Btw could the high level of carapils account for the very thin mouthfeel ?

kenlock 10-24-2012 09:42 AM

Carapils is used for head retention, and mouthfeel. So, yes this will likely be a cause of the very thin mouthfeel, as well as the likely contribution to the non-conversion of the uncracked grain.

Normally I would convert all measurements to US for this site, however it got the best of me tonight and I figured that South Africa used metric.

patrick524 10-24-2012 10:28 AM

Just my thoughts:
Boil 90 minutes because you used a bunch of pilsner malt-pilsner malt leads to a much higher amount of DMS
You can skip the D-rest if you leave the beer (on the yeast) at your fermentation temperatures for 3-4 weeks, sometimes this is easier than raising the temps back and forth, so you don't necessarily have to do one if you let the yeast reabsorb the diacetyl.
Check out the Jamil show on the brewing network before you brew any beer, he goes over every style of beer and has tons of good advice (gets sidetracked though). They have all their shows on podcasts on itunes

Welcome to AG-there really is no going back as was stated earlier.

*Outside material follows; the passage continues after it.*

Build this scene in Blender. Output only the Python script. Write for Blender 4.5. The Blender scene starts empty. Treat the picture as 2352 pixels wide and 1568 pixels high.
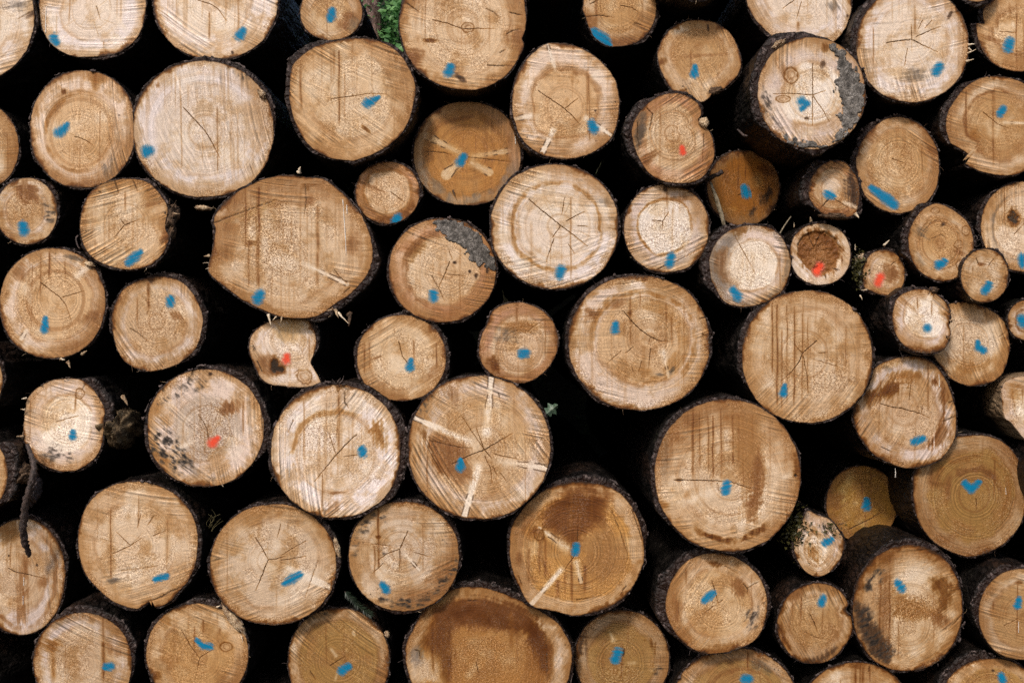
import bpy, math, random
import numpy as np
from mathutils import Vector

random.seed(7)
SC = bpy.context.scene
COL = SC.collection
K = 3.84 / 2352.0          # metres per layout unit on the plane of the pile front
CX, CY = 1176.0, 784.0     # optical axis in layout units
D = 4.2                    # camera distance to the pile front
ZC = 1.74                  # eye height
TILE_X = {'0': 0.0, '1': 588.0, '2': 1176.0, '3': 1739.5}
TILE_Y = {'0': 0.0, '1': 392.0, '2': 784.0, '3': 1163.7}

# ------------------------------------------------------------------ helpers
def lin(c):
    out = []
    for v in c[:3]:
        v = v / 255.0
        out.append(v / 12.92 if v <= 0.04045 else ((v + 0.055) / 1.055) ** 2.4)
    return np.array(out)

GAIN = 0.84                # real albedo of the wood against its look in print
PAL = {k: lin(v) * GAIN for k, v in {
    'pale': (236, 220, 204), 'cream': (246, 230, 206), 'tan': (207, 173, 132), 'sand': (219, 190, 153),
    'pink': (220, 198, 178), 'honey': (180, 124, 60), 'rose': (184, 136, 98), 'amber': (140, 88, 36), 'umber': (160, 114, 64), 'gold': (196, 146, 82), 'cut_grey': (192, 172, 150), 'damber': (92, 48, 10), 'drip': (110, 64, 26),
    'brown': (118, 72, 34), 'dark': (52, 34, 20), 'black': (18, 14, 11), 'grey': (120, 110, 100),
    'dgrey': (66, 60, 54), 'olive': (176, 134, 74), 'redb': (150, 88, 40), 'dolive': (172, 124, 48), 'dgold': (170, 108, 36), 'ochre': (192, 149, 96), 'white': (246, 238, 226), 'palesand': (232, 211, 184),
}.items()}

def _h(xi, yi, seed):
    with np.errstate(over='ignore'):
        h = xi.astype(np.uint32) * np.uint32(374761393) + yi.astype(np.uint32) * np.uint32(668265263) \
            + np.uint32((seed * 2246822519) & 0xffffffff)
        h = (h ^ (h >> np.uint32(13))) * np.uint32(1274126177)
        h = h ^ (h >> np.uint32(16))
    return (h & np.uint32(0xffffff)).astype(np.float32) / 16777216.0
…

Jdslep 10-24-2012 11:20 AM


Originally Posted by kenlock
Carapils is used for head retention, and mouthfeel. So, yes this will likely be a cause of the very thin mouthfeel

I thought carapils was supposed to give a beer more body/heavier mouthfeel. So how did it thin out his lager?

NickT1 10-24-2012 01:32 PM

Thanks Patrick. Took your advise and had a listen to a pod cast of the Jamil show on the brewing network about brewing Pilsners . It was very informative and helpful.

I plan to brew another pilsner very soon. Would like to nail down the style as I think it could be a lovely base for other styles.

All mistakes aside the beer tastes better than a lot of my extract brews at such an early stage. I know some claim that you can produce the same quality and flavour with extract brews but after only one batch of all grain I beg to differ. All grain brewing is an art that allows you to tweek and adapt your beer in ways extract brewing cannot.